RIO DE JANEIRO/MELBOURNE - Samarco and parent companies Vale SA and BHP Billiton Ltd have signed a deal with Brazilian authorities that settles a 20 billion reais ($5.30 billion) lawsuit related to a 2015 dam burst that killed 19 people, Vale and BHP said on Monday.

FILE PHOTO: The debris of the municipal school of Bento Rodrigues district, which was covered with mud after a dam owned by Samarco mine, is pictured in Mariana, Brazil, November 10, 2015. REUTERS/Ricardo Moraes/File photo/ Manila Bulletin FILE PHOTO: The debris of the municipal school of Bento Rodrigues district, which was covered with mud after a dam owned by Samarco mine, is pictured in Mariana, Brazil, November 10, 2015. REUTERS/Ricardo Moraes/File photo/ Manila Bulletin

The agreement, signed by prosecutors from the federal government and the states of Minas Gerais and Espirito Santo, mandates improvements in governance for the Renova Foundation, created to help victims of the accident, Vale said.

In a separate statement, BHP said the agreement sets a two-year timeline to reach a settlement over a separate 155 billion reais lawsuit, which will remain suspended while the parties continue to negotiate. It did not give a timeline on licensing and when operations may resume.

“It’s good that it moves along closer to a resolution obviously, and potentially caps some of the risk around (the settlement), given the earlier numbers that had been put out there,” said portfolio manager Andy Forster of Sydney’s Argo Investments, which has holdings in BHP.

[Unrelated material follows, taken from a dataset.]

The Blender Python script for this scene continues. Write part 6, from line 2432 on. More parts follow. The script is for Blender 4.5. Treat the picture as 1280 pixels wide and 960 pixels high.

“But it’s still uncertain around what the size of the total settlement could actually be.”

Brazil’s worst environmental catastrophe happened when a dam designed to hold back mine waste burst, leaving a trail of destruction for hundreds of kilometers.

Part of the terms of the agreement announced on Monday include a greater role for affected people in the governing bodies of the Renova Foundation.

The deal marks a key milestone for beleaguered Samarco, but it still faces a hefty debt load and little clarity on when it might receive key permits to resume operations.

“The positive is we don’t have a big compensation number which was the market’s concern,” said analyst Glyn Lawcock at UBS in Sydney. “The negative is that we still don’t have a definitive outcome or a definitive amount, or a timeline for restart.”

Vale has said it expects the company to resume operations in 2018 or early next year, but has pushed back forecasts several times.

The mine still needs two permits to reopen, and the lack of a clear timeline makes it harder for the companies to renegotiate the debt load, sources have told Reuters.

“It seems that if everything goes well, and the plaintiffs feel the community are being compensated fairly and the land is being rehabilitated...then there could be no more increase in cash out the door for BHP and Vale,” said UBS analyst Lawcock.

“But if the plaintiffs feel that as they move forward two years and there’s still things to be done...then there may be more money to be spent, is our understanding.”